L’échec que je vis de façon récurrente avec les sciences, d’autres en font la douloureuse expérience avec le français et les disciplines littéraires ou artistiques. Lycéenne, il me conduisit à être l’instigatrice d’un chahut généralisé à l’encontre d’un professeur de mathématiques. Ayant ensuite rencontré des enseignants des disciplines scientifiques ouverts je suis revenue, pleine de bonne volonté, à des rencontres des Cahiers pédagogiques où je me suis retrouvée en larmes dans une activité menée par une amie. J’y ai réalisé qu’après avoir cru « faire tout ce qu’il faut », j’étais passée une fois de plus à côté de l’essentiel. De l’atelier des 9èmes rencontres Maternelle, je suis sortie en me programmant pour oublier ce « mauvais moment ». En somme, je sais d’expérience que l’échec à l’école est un fléau pour la socialisation, pour l’estime de soi, pour la motivation. Pour autant, je n’attends surtout pas qu’on me fasse croire que je me suis amendée, qu’on me propose de pseudo-activités vides de sens scientifique, en me refusant en somme l’accès à la complexité et, sous de fallacieux prétextes, l’accès à cette terre nouvelle.

Sortie donc de l’atelier avec une estime de moi-même sous le niveau de la mer et l’intention d’oublier ce mauvais moment, je me suis néanmoins décidée à tenter l’expérience de rendre compte de cet atelier consacré à une problématique importante et mené par des personnes dont mon échec ne remet nullement en cause la compétence. Au fil de l’écriture mon texte s’est réécrit, a pris de multiples formes, évoluant du compte-rendu impossible, au témoignage d’échec, à l’analyse du sens de l’expérience.
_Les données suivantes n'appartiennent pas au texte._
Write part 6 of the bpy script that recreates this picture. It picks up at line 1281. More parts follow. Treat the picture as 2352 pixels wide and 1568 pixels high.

Au fil de cette (ré)écriture, non seulement cette expérience a pris un sens positif aux plans pédagogique et didactique, mais je crois aussi avoir RÉELLEMENT progressé dans la définition des opérations de catégorisation et de classement en travaillant le matériau à ma disposition.
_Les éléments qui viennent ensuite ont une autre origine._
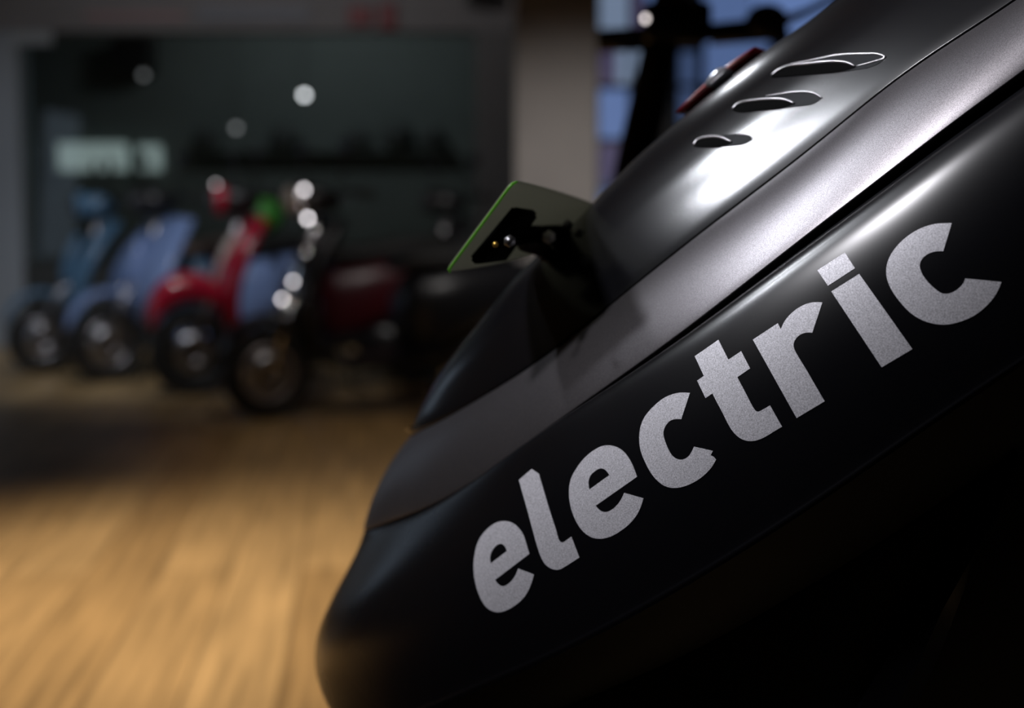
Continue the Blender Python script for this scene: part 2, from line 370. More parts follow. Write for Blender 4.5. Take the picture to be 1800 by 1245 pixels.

J’ai commencé à avancer en décrivant et redécrivant les obstacles à ma compréhension, en traduisant le « je ne comprends pas » en questions portant sur des points précis qui m’amenaient à redécouvrir des réponses partielles à ma disposition. Ce récit d’expérience est devenu narration de recherche et restitution d’un état de compréhension.

C’est bien dans le croisement de ces multiples réécritures, narratives, descriptives, argumentatives, analytiques, que j’ai pu penser, raisonner, apprendre. En somme l’écriture (y compris sous sa forme de dictée à l’adulte), celle qui s’autorise ou à laquelle on autorise les tâtonnements, est un outil puissant au service de la construction de l’accès aux connaissances et aux cultures.

 

P.S. Mais on peut rester avec des questions en suspens : par exemple qu’en est-il de la fonction hiérarchisante des classements (cf. classements aux concours etc.), quelles nuances entre travail de classement et de classification, quelle histoire de ces deux opérations… À suivre.